Over the last 10 years, three Champions League runners-up have ended the first 10 games of the following season with fewer points than they had after 10 games the previous year.
Two of those came in World Cup years, with Atletico Madrid picking up four fewer in 2014, while Bayern Munich picked up three fewer in 2010.
By the time Liverpool's squad report back for first-team training, at different stages of the summer dependent on their nation's progress in Russia, they will have had at least three intense games on the world's biggest stage to deal with.
But the physical strains of the 13 games of their Champions League run last year will have taken their toll without a break to recharge their batteries before the World Cup, and Klopp will have to be mindful of their recovery when their Premier League season gets back underway in mid-August.
Liverpool were not outplayed by Real Madrid, but when it mattered the team that knows how to win in Europe did exactly that.
The fact that Liverpool were masters of their own downfall will change things, however, according to former assistant manager Pako Ayestaran, who was in the dugout when the Reds last reached a Champions League final - in 2007 - also ending up on the wrong side of history that night.
He told Sky Sports: "If you have doubts about if you have done enough to reach the last step and lift the trophy after a season of work, it makes things worse because you will dwell on what you could have done differently.
"But if you have given everything you are capable of, and the opposition were simply better than you, then you think about it, and realise you have time to continue working to get there again, but be more prepared next time.
"The worst experience is if you don't perform on the day. That's something that takes longer to get over with the coming weeks."
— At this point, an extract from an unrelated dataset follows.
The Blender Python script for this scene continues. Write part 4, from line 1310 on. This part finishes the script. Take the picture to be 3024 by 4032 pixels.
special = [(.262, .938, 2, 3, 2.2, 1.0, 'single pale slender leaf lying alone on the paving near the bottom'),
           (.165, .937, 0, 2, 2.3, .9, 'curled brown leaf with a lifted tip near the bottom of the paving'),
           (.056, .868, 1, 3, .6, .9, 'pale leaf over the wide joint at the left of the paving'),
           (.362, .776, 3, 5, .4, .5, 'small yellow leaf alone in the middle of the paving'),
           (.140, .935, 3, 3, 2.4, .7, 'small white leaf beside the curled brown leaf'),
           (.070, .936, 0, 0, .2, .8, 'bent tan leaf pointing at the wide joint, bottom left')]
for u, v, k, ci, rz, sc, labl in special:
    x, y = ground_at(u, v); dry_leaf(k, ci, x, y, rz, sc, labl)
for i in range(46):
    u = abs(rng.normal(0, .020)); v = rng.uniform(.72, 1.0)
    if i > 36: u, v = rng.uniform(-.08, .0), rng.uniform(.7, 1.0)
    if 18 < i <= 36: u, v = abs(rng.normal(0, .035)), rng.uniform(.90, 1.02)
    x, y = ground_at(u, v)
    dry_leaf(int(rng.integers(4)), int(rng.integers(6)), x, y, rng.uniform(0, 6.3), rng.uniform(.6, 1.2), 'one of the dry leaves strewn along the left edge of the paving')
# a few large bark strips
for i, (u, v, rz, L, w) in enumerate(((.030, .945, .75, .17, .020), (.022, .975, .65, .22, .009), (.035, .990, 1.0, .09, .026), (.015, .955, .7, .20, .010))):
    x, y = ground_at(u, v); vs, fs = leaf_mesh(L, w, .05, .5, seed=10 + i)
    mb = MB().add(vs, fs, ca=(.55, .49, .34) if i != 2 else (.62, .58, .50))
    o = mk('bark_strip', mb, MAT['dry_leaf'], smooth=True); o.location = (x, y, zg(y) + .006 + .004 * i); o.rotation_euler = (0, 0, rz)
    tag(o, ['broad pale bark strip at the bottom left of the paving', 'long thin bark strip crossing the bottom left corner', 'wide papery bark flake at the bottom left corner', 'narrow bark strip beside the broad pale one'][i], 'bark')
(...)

Liverpool will certainly be left with a bitter aftertaste of what might have been, having been undone by a moment of individual brilliance from Gareth Bale for Real's second goal - but also by two goalkeeping howlers from Karius, first for Karim Benzema to open the scoring, and then Bale to seal victory late on.
This is something Liverpool will have to worry too much about: making sure they do not get left behind. Already, Fabinho and Naby Keita have been drafted in to strengthen their midfield for next season, even with the expected loss of Emre Can, and you can expect a goalkeeper to follow with Karius' Anfield future unlikely at best.
Any feeling Liverpool's shot of winning Europe's biggest prize has come and gone will lie in the future of Salah, but there is no indication the 44-goal forward will be anywhere other than Anfield next season.
With Nabil Fekir understood to be on their radar too, and the ever-improving Alex Oxlade-Chamberlain to return from injury, there are promising signs on the horizon that lightning may strike twice.